I fall back asleep again.

Ring.

Ring.

Ring.

“Hugmugahwah?”

“Sean!” It was Smirk yet again. “Somethings wrong with their installation of Cacti—there's no data for the past two weeks.” Oh great, I thought. “Can you look into it?”

“Yeah,” I said, resigning myself to the fact that yes, I am getting up early today.


Notes on IPTables

The problem this morning was a direct cause of my inability to fully grok iptables. I logged into the customer's firewall (we offer managed firewalls as one of our services), which was also running an instance of Cacti to help monitor their network. Sure enough, the SNMP polling script was failing for some obscure PHP reason.

Poking around the system, I found a few suspicious files, time stamped two weeks ago, named ping, ping.1 and ping.txt. Odd, I thought and when I checked the contents, yup—a script kiddie script, which opens up a connection to a remote computer.

Sigh.

More poking around, and I find rather quickly the IRC bot program the script kiddie was running (all files owned by the webserver).

Okay. Cacti has some … issues … with security, and it's no surprise that the script kiddie … exploited … these issues, to install their nefarious wares. And the network latency the customer was experiencing was due to excessive IRC traffic.

The major problem I had was how the script kiddie got access to the webserver in the first place. Due to Cacti's … issues … with security, I had explicitly blocked access to all network services with iptables (with the exception of traffic from The Office). Only, what I thought I did, and what I actually did were two different things (much like in practice how theory and practice differ). I spent several fruitless hours (including blocking all traffic to the firewall itself but not through the firewall, which made the remote administration … difficult) before buckling down and really reading up on how packets flow through iptables.

Now, I had set this up to match our office setup. The only real difference (and it's a major difference) is our Office Firewall doesn't NAT, but our customer's firewall does. Oh, that, and we don't run any services on our firewall. Two, two major differences between our Office and the customer are our lack of NATing, services, and an understanding of iptables. Our three major differences between … oh, I'm digressing.

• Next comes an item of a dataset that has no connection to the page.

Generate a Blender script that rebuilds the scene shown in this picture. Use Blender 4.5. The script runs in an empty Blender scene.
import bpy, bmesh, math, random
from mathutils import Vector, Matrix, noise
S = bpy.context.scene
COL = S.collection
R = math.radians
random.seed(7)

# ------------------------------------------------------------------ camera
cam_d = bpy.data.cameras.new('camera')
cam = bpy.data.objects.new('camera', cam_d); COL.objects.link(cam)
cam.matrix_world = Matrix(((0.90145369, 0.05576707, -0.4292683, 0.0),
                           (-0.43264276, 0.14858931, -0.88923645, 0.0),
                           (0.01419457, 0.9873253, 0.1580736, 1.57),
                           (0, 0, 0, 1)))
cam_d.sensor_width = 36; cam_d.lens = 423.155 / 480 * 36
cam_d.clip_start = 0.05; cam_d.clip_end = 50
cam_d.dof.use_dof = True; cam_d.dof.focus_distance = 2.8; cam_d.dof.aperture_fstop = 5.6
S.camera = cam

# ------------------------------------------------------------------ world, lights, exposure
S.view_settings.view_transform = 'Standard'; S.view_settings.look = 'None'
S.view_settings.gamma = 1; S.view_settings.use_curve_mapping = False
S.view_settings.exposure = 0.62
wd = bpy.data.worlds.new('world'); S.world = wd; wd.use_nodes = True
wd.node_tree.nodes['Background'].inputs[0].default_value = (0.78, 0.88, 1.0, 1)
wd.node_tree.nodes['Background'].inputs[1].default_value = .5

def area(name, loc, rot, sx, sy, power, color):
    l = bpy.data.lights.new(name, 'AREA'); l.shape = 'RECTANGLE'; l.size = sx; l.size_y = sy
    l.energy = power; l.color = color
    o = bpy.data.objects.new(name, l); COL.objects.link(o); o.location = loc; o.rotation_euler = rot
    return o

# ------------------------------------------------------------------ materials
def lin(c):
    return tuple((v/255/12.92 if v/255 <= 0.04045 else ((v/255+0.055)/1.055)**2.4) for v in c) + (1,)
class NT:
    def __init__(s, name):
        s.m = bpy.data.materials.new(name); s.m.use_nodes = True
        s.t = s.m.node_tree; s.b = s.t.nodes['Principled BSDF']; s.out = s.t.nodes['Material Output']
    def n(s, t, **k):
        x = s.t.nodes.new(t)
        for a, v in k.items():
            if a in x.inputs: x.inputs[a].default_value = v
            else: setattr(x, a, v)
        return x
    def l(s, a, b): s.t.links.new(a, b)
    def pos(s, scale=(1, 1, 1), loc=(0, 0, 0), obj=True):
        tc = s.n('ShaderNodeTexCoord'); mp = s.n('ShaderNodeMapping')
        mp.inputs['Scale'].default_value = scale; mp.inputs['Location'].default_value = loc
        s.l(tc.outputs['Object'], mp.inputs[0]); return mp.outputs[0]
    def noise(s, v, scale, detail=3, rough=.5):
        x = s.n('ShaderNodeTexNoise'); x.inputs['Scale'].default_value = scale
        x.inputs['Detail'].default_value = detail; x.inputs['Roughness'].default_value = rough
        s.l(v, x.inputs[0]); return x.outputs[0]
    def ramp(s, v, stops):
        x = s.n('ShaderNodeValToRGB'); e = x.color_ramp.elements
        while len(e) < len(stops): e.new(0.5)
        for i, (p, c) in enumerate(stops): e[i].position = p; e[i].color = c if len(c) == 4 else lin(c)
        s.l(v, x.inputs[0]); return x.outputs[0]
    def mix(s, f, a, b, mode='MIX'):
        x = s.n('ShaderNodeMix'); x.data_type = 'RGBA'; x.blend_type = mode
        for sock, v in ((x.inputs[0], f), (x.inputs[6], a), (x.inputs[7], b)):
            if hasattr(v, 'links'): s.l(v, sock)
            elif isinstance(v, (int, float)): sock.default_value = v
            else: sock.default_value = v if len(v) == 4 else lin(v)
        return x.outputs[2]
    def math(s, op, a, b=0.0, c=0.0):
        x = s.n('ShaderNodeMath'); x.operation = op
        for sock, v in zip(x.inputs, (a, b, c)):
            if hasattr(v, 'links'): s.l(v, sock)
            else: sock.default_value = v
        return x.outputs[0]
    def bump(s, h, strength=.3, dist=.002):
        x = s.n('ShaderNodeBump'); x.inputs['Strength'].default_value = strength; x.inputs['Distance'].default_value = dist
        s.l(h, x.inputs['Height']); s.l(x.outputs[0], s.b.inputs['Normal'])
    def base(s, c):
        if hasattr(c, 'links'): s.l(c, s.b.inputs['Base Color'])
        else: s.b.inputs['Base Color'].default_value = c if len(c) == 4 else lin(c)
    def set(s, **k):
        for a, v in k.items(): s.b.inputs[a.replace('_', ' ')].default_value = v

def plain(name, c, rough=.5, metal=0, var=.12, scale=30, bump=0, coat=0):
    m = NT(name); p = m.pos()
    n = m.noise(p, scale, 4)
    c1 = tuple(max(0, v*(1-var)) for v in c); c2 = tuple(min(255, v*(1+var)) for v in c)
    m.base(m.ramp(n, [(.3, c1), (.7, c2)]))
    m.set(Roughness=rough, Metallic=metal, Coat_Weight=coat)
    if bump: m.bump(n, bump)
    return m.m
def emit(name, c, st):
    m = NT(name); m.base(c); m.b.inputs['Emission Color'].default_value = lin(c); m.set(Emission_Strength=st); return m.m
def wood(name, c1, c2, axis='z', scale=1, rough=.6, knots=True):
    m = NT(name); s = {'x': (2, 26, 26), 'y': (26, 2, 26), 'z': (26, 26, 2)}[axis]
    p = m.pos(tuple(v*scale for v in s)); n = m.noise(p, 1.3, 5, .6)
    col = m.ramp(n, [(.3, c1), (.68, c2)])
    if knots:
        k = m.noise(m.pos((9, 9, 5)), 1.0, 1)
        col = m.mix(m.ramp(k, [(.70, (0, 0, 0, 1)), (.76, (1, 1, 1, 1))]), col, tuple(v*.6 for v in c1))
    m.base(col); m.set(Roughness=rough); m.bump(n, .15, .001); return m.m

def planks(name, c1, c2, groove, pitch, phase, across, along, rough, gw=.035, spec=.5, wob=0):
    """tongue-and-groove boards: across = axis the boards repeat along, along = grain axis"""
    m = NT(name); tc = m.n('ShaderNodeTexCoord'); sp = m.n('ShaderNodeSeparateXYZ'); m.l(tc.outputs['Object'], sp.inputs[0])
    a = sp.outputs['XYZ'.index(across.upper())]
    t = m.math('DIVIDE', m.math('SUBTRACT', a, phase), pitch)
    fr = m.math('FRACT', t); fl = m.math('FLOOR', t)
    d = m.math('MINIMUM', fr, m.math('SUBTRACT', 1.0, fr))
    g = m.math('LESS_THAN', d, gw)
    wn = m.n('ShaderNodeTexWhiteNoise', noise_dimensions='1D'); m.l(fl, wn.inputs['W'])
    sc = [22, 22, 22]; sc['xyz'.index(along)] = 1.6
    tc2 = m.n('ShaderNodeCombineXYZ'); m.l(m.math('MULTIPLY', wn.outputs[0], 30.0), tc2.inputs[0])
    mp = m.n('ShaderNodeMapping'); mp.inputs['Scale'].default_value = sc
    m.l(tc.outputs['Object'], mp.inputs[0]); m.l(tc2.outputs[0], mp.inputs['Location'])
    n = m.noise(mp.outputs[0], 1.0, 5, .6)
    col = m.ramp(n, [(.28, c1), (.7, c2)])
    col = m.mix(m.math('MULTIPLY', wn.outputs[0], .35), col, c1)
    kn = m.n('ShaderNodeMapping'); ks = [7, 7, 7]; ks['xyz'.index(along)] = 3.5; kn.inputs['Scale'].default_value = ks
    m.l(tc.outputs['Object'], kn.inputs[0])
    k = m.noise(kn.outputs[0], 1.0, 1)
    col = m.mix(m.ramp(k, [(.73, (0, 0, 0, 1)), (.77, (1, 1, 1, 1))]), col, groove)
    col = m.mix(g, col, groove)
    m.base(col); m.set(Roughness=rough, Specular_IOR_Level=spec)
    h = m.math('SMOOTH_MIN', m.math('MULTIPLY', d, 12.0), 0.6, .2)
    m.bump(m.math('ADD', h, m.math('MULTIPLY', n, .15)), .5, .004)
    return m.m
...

About an hour and several hand drawn diagrams later, I finally had a grasp on the flow of packets through iptables:

[Flow of packets through IPTables]

I had the filtering rules in the wrong place, along the packet forwarding path (right hand side of the diagram) instead of the local interface input path (bottom half of the diagram). Once I solved that little problem, then I could concentrate on removing the IRCbots and fixing Cacti (I'm guessing the exploit causes Cacti to stop functioning properly—easiest fix was to reinstall Cacti and make sure I had the file permissions correct).